On Wednesday the airline suspended flights to Priština and Skopje indefinitely without prior notice. The Montenegrin Government attempted to sell 30% of the airline last year but there was no interest in the carrier.


  1. Peter from Sydney09:53

    If you can't stand the heat, get out of the kitchen! If you can't make certain routes work during parts of the year, then don't run them! With a jet fleet that's often unsuitable on these low yielding routes, ofcourse YM is going to struggle, bye, bye!

  2. South of Serbia10:54

    Great airline!
    They are not the only company in crisis today, and it procice, and Montengro Airlines continue to invest in the future, in the fleet.
    Airports have to cut rates a taxes in this time of crisis. That's the biggest problem today for all airline company..

    Go ahead , we will fly still with you....

  3. Anonymous14:49

    There are 46 pilots (capt and f/o) and 40 engineers on 8 aircrafts.

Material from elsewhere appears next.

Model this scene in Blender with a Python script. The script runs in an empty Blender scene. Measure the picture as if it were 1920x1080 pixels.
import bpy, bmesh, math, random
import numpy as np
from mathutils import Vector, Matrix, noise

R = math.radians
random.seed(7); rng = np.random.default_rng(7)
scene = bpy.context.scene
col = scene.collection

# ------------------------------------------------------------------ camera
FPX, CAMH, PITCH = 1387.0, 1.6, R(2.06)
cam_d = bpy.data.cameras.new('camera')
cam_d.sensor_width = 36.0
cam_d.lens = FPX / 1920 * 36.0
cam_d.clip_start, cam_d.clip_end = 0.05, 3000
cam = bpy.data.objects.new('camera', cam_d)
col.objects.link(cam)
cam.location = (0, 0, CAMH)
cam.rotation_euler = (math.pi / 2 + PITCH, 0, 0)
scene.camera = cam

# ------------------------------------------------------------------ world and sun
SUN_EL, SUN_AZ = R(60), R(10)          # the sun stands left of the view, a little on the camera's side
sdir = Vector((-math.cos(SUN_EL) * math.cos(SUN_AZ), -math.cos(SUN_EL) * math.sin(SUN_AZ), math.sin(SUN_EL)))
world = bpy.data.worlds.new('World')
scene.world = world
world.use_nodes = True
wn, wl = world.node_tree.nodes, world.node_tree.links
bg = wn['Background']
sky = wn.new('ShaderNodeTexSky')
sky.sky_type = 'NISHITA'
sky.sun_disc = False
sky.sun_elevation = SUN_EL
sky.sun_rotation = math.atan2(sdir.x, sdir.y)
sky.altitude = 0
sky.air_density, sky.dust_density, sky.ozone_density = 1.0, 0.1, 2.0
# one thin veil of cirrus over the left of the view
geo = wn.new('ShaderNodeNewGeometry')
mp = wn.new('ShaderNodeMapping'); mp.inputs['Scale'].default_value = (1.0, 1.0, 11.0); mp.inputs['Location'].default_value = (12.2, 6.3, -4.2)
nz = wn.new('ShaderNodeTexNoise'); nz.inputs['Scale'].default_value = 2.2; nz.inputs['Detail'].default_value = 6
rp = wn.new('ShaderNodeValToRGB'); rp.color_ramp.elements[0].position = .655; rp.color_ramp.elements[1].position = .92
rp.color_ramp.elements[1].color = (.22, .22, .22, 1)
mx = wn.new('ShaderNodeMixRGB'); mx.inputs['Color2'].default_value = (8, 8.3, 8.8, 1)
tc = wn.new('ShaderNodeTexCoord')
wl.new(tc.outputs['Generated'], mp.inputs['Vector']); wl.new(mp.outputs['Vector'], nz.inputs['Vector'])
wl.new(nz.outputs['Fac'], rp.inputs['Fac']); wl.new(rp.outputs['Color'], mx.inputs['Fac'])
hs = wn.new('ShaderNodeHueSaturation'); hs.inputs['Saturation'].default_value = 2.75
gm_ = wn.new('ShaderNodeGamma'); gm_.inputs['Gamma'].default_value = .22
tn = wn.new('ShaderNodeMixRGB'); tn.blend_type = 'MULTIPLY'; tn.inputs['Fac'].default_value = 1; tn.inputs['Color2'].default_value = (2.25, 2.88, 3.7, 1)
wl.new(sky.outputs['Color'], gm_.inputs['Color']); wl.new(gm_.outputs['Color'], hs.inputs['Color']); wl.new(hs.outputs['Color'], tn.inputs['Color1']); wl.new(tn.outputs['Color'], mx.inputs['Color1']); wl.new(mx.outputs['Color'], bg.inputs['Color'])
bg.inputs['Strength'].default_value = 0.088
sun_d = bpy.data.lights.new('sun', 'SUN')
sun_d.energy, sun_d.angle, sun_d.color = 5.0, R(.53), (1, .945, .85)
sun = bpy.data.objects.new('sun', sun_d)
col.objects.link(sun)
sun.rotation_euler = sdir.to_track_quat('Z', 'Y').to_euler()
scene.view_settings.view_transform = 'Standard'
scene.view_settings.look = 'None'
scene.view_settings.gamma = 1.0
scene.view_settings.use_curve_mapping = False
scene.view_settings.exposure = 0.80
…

    There are too much expenditure on the other side. Too many holes.

  4. Anonymous19:28

    Boo hoo! "Other airlines have a better business model than us. It's not fair." Give me a break!

    The problem with the entire ex YU region is that you have people running airlines that have no clue on how to run any type of business. They are used to the government bailouts and they are used to hooking up their friends with jobs.

  5. Anonymous14:37

    The man who lead Montenegro Airlines certainly knows his job. Do not forget that ten years ago MGX had only one aircraft and today may have the best fleet in the ex-yu.(8 and 9th arriving). By the number of aircraft have arrived once all-powerful JAT.
    More importantly, people are buying new planes, which is most important to us passengers.

    They need to pay respect for that. Bravo!
    The Government need to help when needed, as they come most difficult times for airlines, and there is unhealthy competition in the form lowcost companies.
    What do you think that behind Air France and Lufthansa are not the governments of those countries?
    Of course!

  6. Anonymous14:56

    Montenegro and Slovenia same way of thinking.

  7. Daniel17:46

    Now became evident that good times are not for good. Sometime, somehow it is going to be evident that something is wrong with decisions and managerial decisions in MGX. They desperately need pax and profitable routes not political decisions and political routes (LYPR, LYNI, LWSK...). Through MGX the state of Montenegro had reflected political interests but there is nothing to do with economical reasons. So the first task is to secure loan and get read of debts and than carefully investigate route structure.

  8. Anonymous23:12

    My dear fellow Montengrins: the fact that YM was heavily built up and invested in is a state agenda to demonstrate statehood. This is a political agenda and goes along with the creation of "CPC", "Montegrin language" and further on. Commercially this carrier is not viable and this is now very clearly showing.
    Sooner or later it will end up in an alliance with another Balkan carrier or in the basket for selling. The sponsors of Montegrin independence have much bigger problems now on the other side of the mediterranean to look after.